Chief Executive Miles Hurrell says the Co-op generally makes a smaller proportion of its total annual sales in the first quarter due to the seasonal nature of our milk supply.
“This means the results from Q1 do not give much insight into the Co-op’s expected earnings performance for the full year. It does, however, put the spotlight on where we have challenges that we need to address,” says Mr Hurrell.
“In particular, we are seeing challenges in our Australian Ingredients, Greater China Foodservice and Asia Foodservice businesses. I want to be clear with our farmers and unit holders about how we are tackling these issues.
“In our Australian Ingredients business, we have lower milk collections as a result of drought conditions and increased competition for milk supply. We are responding by focusing on the performance levers in our control – the main one being reducing our operating expenses to reflect lower milk collections.
“The lower gross margins and sales volumes in Greater China Foodservice and Asia Foodservice in Q1 are mainly due to the high sales volumes of butter and cream cheese at the end of Q4 2018, a slightly slower start to sales of UHT culinary cream and more sales of UHT milk which has a lower margin relative to our other products. We are expecting our sales to lift as we are seeing strong sales from our distributors off the back of demand in China for New Zealand made products, particularly our UHT culinary creams. We are also prioritising value and moving away from lower margin contracts.”
Portfolio review
Commenting on the Board led portfolio review Mr Monaghan says there is a lot of action and progress but it will take time to flow through into financial results.

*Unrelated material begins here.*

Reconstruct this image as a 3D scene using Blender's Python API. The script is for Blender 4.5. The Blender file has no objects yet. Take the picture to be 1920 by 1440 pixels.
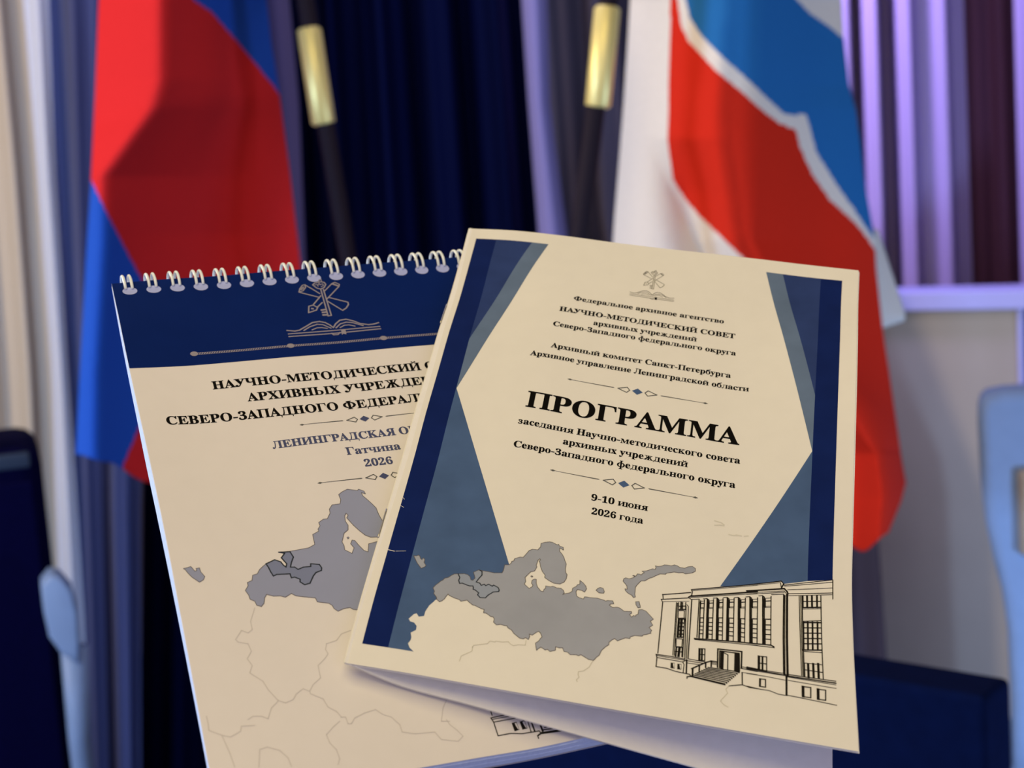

“We have reached an agreement in principle with Beingmate that will see us return to full ownership of the Darnum plant by 31 December 2018 and enter into a multi-year agreement for Beingmate to purchase ingredients from us.
“We are also looking at our ongoing ownership of Tip Top and have appointed FNZC as our external advisor to work with us as we consider a range of options. We want to see Tip Top remain a New Zealand based business and this is being factored into our options.
“While performing well, Tip Top is our only ice cream business and has reached maturity as an investment for us. To take it to its next phase successfully will require a level of investment beyond what we are willing to make.
“We are still some months off from completing the full portfolio review of assets, investments and partnerships. We are moving quickly to meet our commitment to reducing our debt levels by $800 million by the end of the financial year. This requires both improved performance from last year and the divestment of assets.”
Lifting performance
In respect to the three-point plan to lift the Co-op’s performance, Mr Hurrell says progress is being made on fixing the businesses that are not performing.
“Fonterra Brands New Zealand is one of the businesses that is starting to turn around. It’s early days but overall our Consumer and Foodservice business in Oceania delivered higher sales volumes and margins for Q1 compared the same period last year. A significant contributor of this is the improved operational performance in New Zealand.
“We have set our capital expenditure (CAPEX) limit at $650 million. While we are ahead on the same time last year, this was planned as we completed the final stages of projects from last year. Once these assets are delivered, our focus will turn to ensuring they hit their Return on Capital targets.
“We remain committed to returning our operating expenses (OPEX) to FY17 levels – however, they were up three per cent for the first quarter compared to the same period last year. The majority of these costs were committed to before we agreed our new OPEX target. They relate to higher advertising and promotion and storage costs in our Consumer and Foodservice business, additional costs since taking the management of Anmum back from Beingmate and higher storage and distribution costs for Ingredients as we collected and moved more milk than we budgeted for.”
Outlook for 2019
Mr Hurrell says the Co-op is maintaining its forecast earnings per share range of 25-35 cents.
“Q1 gross margin percentage was up on last year and we have identified the challenges that need addressing. Our earnings forecast for the remainder of the year is based on a milk price within the $6.00-$6.30 per kgMS range and, on this basis, we are confident in our earnings guidance.”